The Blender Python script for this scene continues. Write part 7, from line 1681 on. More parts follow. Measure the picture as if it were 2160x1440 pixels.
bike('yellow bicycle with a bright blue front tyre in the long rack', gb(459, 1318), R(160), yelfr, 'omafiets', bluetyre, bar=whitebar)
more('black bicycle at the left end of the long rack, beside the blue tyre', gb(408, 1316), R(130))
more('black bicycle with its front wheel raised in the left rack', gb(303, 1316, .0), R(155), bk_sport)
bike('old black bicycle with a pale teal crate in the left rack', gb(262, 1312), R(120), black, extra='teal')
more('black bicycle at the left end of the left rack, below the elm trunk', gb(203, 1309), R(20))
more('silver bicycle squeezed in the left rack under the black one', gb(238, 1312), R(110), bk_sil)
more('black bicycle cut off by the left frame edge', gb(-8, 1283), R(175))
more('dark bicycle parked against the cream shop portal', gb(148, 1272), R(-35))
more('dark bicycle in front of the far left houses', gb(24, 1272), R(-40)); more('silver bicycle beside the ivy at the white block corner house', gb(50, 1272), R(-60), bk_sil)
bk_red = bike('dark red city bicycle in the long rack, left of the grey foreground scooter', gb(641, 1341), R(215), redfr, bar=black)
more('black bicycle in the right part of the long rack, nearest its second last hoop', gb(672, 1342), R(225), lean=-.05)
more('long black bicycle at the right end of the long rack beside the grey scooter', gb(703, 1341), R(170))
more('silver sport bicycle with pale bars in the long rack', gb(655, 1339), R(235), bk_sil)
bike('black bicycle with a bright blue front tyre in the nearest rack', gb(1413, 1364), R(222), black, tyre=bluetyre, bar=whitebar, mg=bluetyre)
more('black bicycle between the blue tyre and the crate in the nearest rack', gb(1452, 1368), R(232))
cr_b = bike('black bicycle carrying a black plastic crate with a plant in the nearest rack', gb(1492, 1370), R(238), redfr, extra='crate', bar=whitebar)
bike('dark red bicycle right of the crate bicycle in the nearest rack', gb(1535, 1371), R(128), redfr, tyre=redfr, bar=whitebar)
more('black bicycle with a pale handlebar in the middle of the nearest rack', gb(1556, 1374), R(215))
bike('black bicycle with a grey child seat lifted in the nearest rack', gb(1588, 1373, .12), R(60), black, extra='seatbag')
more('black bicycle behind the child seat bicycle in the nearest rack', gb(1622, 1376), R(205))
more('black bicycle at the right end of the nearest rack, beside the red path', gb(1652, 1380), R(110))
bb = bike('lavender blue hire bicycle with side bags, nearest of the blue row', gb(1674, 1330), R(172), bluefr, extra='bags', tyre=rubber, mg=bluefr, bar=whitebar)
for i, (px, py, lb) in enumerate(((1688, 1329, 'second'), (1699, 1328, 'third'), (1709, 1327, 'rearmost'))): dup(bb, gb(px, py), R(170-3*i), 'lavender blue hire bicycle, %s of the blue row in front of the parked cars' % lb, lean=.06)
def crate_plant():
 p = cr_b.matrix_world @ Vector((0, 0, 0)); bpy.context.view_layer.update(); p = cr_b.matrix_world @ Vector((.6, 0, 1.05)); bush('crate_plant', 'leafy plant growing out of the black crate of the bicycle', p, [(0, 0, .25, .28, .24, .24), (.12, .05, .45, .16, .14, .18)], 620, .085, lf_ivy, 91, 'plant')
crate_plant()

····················

→ Your instructions:
Look over the listing above. Pick out and copy every line that includes "part".

→ Solved exercise:
The Blender Python script for this scene continues. Write part 7, from line 1681 on. More parts follow. Measure the picture as if it were 2160x1440 pixels.
more('black bicycle in the right part of the long rack, nearest its second last hoop', gb(672, 1342), R(225), lean=-.05)